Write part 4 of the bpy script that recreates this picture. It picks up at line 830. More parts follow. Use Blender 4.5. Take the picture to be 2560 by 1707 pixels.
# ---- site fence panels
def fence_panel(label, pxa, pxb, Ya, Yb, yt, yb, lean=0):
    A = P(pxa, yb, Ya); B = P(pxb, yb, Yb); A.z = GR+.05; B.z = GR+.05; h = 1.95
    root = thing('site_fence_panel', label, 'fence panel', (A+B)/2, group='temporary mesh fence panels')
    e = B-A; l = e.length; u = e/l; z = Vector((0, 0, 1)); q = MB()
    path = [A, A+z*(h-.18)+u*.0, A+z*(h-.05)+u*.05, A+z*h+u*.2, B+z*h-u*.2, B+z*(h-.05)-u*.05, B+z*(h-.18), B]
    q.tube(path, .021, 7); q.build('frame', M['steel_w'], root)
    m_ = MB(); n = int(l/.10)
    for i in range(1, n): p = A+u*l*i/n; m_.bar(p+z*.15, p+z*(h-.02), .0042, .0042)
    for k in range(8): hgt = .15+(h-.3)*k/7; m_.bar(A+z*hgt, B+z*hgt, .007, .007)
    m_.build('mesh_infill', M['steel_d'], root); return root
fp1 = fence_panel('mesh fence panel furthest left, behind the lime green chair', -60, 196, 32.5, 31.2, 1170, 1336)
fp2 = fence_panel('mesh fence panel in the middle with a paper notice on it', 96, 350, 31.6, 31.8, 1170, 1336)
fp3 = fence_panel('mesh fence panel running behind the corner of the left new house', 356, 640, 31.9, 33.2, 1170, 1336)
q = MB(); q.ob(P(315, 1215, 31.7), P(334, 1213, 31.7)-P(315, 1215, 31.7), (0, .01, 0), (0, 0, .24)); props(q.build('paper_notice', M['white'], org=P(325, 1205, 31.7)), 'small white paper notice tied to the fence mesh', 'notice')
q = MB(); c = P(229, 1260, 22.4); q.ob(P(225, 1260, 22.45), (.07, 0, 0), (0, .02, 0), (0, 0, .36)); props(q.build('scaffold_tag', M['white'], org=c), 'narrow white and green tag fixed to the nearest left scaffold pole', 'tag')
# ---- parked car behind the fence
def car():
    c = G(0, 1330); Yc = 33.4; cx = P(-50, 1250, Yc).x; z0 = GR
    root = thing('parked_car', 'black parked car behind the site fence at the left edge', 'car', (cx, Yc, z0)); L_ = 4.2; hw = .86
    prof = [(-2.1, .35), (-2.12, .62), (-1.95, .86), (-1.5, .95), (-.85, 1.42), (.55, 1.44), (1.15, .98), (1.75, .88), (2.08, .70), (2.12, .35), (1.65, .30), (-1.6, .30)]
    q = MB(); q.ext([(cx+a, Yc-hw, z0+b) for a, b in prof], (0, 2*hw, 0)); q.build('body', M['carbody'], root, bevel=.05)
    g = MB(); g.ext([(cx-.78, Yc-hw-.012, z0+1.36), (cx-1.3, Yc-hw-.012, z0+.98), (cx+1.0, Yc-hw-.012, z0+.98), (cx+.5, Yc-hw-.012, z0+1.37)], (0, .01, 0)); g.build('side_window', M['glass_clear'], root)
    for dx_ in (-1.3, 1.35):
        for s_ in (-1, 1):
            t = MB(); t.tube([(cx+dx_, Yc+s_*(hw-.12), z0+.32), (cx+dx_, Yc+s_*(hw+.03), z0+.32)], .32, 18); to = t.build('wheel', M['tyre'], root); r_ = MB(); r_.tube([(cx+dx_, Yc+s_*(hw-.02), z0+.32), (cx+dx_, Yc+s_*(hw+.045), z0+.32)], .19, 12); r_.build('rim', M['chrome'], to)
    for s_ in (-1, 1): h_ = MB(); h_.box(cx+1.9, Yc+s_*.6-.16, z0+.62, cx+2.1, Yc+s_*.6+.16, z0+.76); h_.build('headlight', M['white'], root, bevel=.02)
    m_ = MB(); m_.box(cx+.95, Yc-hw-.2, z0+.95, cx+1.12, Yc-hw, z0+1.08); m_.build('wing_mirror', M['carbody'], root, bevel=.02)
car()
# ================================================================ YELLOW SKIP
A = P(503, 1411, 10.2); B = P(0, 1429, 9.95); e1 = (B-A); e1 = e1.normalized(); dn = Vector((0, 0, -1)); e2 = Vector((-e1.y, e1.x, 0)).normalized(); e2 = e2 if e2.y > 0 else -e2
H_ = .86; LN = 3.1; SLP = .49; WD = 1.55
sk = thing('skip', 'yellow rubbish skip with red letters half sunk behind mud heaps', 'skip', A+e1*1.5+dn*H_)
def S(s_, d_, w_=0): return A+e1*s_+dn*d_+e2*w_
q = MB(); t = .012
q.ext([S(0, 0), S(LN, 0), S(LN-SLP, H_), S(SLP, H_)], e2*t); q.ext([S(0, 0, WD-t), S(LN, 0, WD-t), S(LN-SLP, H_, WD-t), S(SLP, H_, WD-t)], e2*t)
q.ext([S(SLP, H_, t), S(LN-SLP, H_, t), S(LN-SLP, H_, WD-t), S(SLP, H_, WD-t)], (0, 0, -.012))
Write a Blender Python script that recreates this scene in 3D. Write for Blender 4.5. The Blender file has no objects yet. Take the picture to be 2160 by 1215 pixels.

WHAT IS REQUIRED:
Output the whole listing above again, word for word.

RESULT:
Write part 4 of the bpy script that recreates this picture. It picks up at line 830. More parts follow. Use Blender 4.5. Take the picture to be 2560 by 1707 pixels.
# ---- site fence panels
def fence_panel(label, pxa, pxb, Ya, Yb, yt, yb, lean=0):
    A = P(pxa, yb, Ya); B = P(pxb, yb, Yb); A.z = GR+.05; B.z = GR+.05; h = 1.95
    root = thing('site_fence_panel', label, 'fence panel', (A+B)/2, group='temporary mesh fence panels')
    e = B-A; l = e.length; u = e/l; z = Vector((0, 0, 1)); q = MB()
    path = [A, A+z*(h-.18)+u*.0, A+z*(h-.05)+u*.05, A+z*h+u*.2, B+z*h-u*.2, B+z*(h-.05)-u*.05, B+z*(h-.18), B]
    q.tube(path, .021, 7); q.build('frame', M['steel_w'], root)
    m_ = MB(); n = int(l/.10)
    for i in range(1, n): p = A+u*l*i/n; m_.bar(p+z*.15, p+z*(h-.02), .0042, .0042)
    for k in range(8): hgt = .15+(h-.3)*k/7; m_.bar(A+z*hgt, B+z*hgt, .007, .007)
    m_.build('mesh_infill', M['steel_d'], root); return root
fp1 = fence_panel('mesh fence panel furthest left, behind the lime green chair', -60, 196, 32.5, 31.2, 1170, 1336)
fp2 = fence_panel('mesh fence panel in the middle with a paper notice on it', 96, 350, 31.6, 31.8, 1170, 1336)
fp3 = fence_panel('mesh fence panel running behind the corner of the left new house', 356, 640, 31.9, 33.2, 1170, 1336)
q = MB(); q.ob(P(315, 1215, 31.7), P(334, 1213, 31.7)-P(315, 1215, 31.7), (0, .01, 0), (0, 0, .24)); props(q.build('paper_notice', M['white'], org=P(325, 1205, 31.7)), 'small white paper notice tied to the fence mesh', 'notice')
q = MB(); c = P(229, 1260, 22.4); q.ob(P(225, 1260, 22.45), (.07, 0, 0), (0, .02, 0), (0, 0, .36)); props(q.build('scaffold_tag', M['white'], org=c), 'narrow white and green tag fixed to the nearest left scaffold pole', 'tag')
# ---- parked car behind the fence
def car():
    c = G(0, 1330); Yc = 33.4; cx = P(-50, 1250, Yc).x; z0 = GR
    root = thing('parked_car', 'black parked car behind the site fence at the left edge', 'car', (cx, Yc, z0)); L_ = 4.2; hw = .86
    prof = [(-2.1, .35), (-2.12, .62), (-1.95, .86), (-1.5, .95), (-.85, 1.42), (.55, 1.44), (1.15, .98), (1.75, .88), (2.08, .70), (2.12, .35), (1.65, .30), (-1.6, .30)]
    q = MB(); q.ext([(cx+a, Yc-hw, z0+b) for a, b in prof], (0, 2*hw, 0)); q.build('body', M['carbody'], root, bevel=.05)
    g = MB(); g.ext([(cx-.78, Yc-hw-.012, z0+1.36), (cx-1.3, Yc-hw-.012, z0+.98), (cx+1.0, Yc-hw-.012, z0+.98), (cx+.5, Yc-hw-.012, z0+1.37)], (0, .01, 0)); g.build('side_window', M['glass_clear'], root)
    for dx_ in (-1.3, 1.35):
        for s_ in (-1, 1):
            t = MB(); t.tube([(cx+dx_, Yc+s_*(hw-.12), z0+.32), (cx+dx_, Yc+s_*(hw+.03), z0+.32)], .32, 18); to = t.build('wheel', M['tyre'], root); r_ = MB(); r_.tube([(cx+dx_, Yc+s_*(hw-.02), z0+.32), (cx+dx_, Yc+s_*(hw+.045), z0+.32)], .19, 12); r_.build('rim', M['chrome'], to)
    for s_ in (-1, 1): h_ = MB(); h_.box(cx+1.9, Yc+s_*.6-.16, z0+.62, cx+2.1, Yc+s_*.6+.16, z0+.76); h_.build('headlight', M['white'], root, bevel=.02)
    m_ = MB(); m_.box(cx+.95, Yc-hw-.2, z0+.95, cx+1.12, Yc-hw, z0+1.08); m_.build('wing_mirror', M['carbody'], root, bevel=.02)
car()
# ================================================================ YELLOW SKIP
A = P(503, 1411, 10.2); B = P(0, 1429, 9.95); e1 = (B-A); e1 = e1.normalized(); dn = Vector((0, 0, -1)); e2 = Vector((-e1.y, e1.x, 0)).normalized(); e2 = e2 if e2.y > 0 else -e2
H_ = .86; LN = 3.1; SLP = .49; WD = 1.55
sk = thing('skip', 'yellow rubbish skip with red letters half sunk behind mud heaps', 'skip', A+e1*1.5+dn*H_)
def S(s_, d_, w_=0): return A+e1*s_+dn*d_+e2*w_
q = MB(); t = .012
q.ext([S(0, 0), S(LN, 0), S(LN-SLP, H_), S(SLP, H_)], e2*t); q.ext([S(0, 0, WD-t), S(LN, 0, WD-t), S(LN-SLP, H_, WD-t), S(SLP, H_, WD-t)], e2*t)
q.ext([S(SLP, H_, t), S(LN-SLP, H_, t), S(LN-SLP, H_, WD-t), S(SLP, H_, WD-t)], (0, 0, -.012))
Write a Blender Python script that recreates this scene in 3D. Write for Blender 4.5. The Blender file has no objects yet. Take the picture to be 2160 by 1215 pixels.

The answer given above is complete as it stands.